My Lords, I am grateful to the noble Earl for putting his question in that way. These matters are still pari passu. The difference arises in the urgency with which we approach certain aspects of the ingredients, if I may so put it, of the Exclusive Economic Zone. Clearly, a fairly early decision on fisheries, in concert with our partners in the Community, is urgent. In the meantime, questions which the noble Lord, Lord Clifford of Chudleigh, and others have raised about other aspects of the Exclusive Economic Zone are being studied and the necessary preparation made, but without perhaps the same chronological urgency as applies to our fishing industry.

There is a second point upon which I am glad of the opportunity to make an observation. The noble Earl is quite right to refer to offshore disputes—I would call them needs for adjustment—relating, for instance, to potential oil resources. On that point, upon which the noble Earl is both knowledgeable and very interested, I can assure him that the procedures for arbitration have been agreed between this country and France and that they are proceeding with exemplary international rectitude.

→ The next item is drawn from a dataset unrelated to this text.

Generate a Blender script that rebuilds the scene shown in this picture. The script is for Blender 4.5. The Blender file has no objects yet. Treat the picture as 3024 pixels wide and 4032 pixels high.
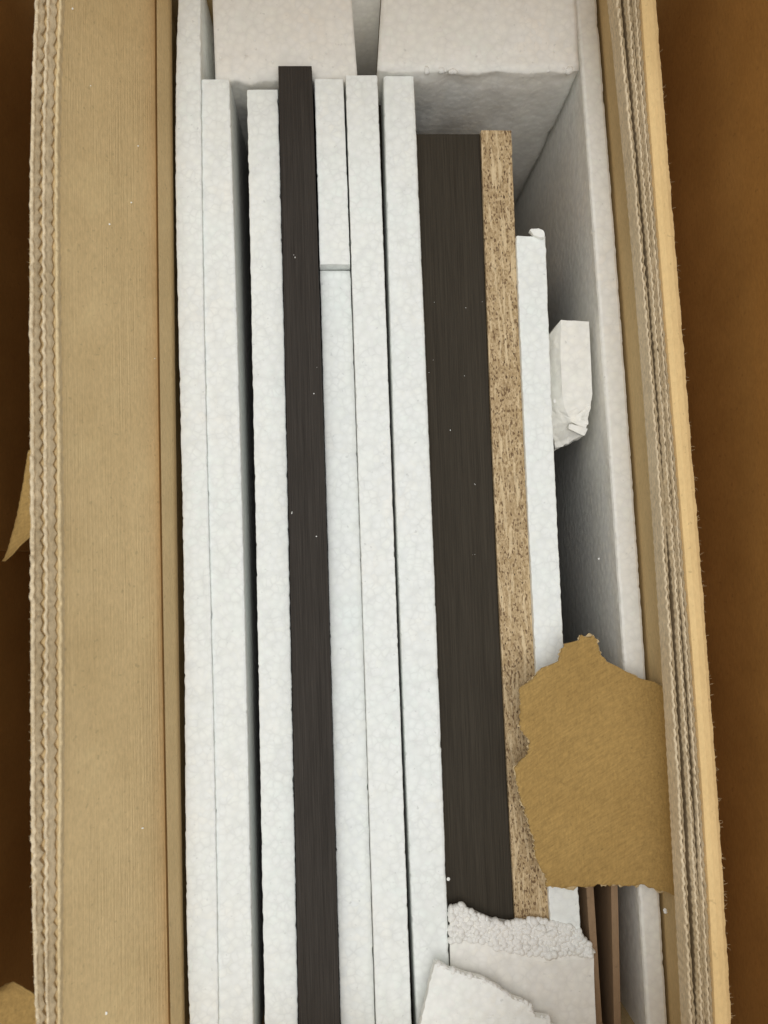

My Lords, is the noble Lord aware that in putting the Question I had in mind the other very important British interests as well as the fishing industry, but that I agree with him that the fishing industry is the most urgent problem? Also, will the noble Lord inform his noble friend Lord Paget of Northampton that the matters which he has raised are to be the subject of a debate next week on an Unstarred Question?


My Lords, in the meantime, will the noble Lord bear in mind that if it may take a long time to obtain international agreement and to prepare our own sovereign laws on this matter, it may also take many years to rebuild and increase our naval and fishery protection vessels and our maritime air force which will be essential if we are to protect and police the areas which become our responsibility?


My Lords, I agree entirely with what the noble Lord has just said.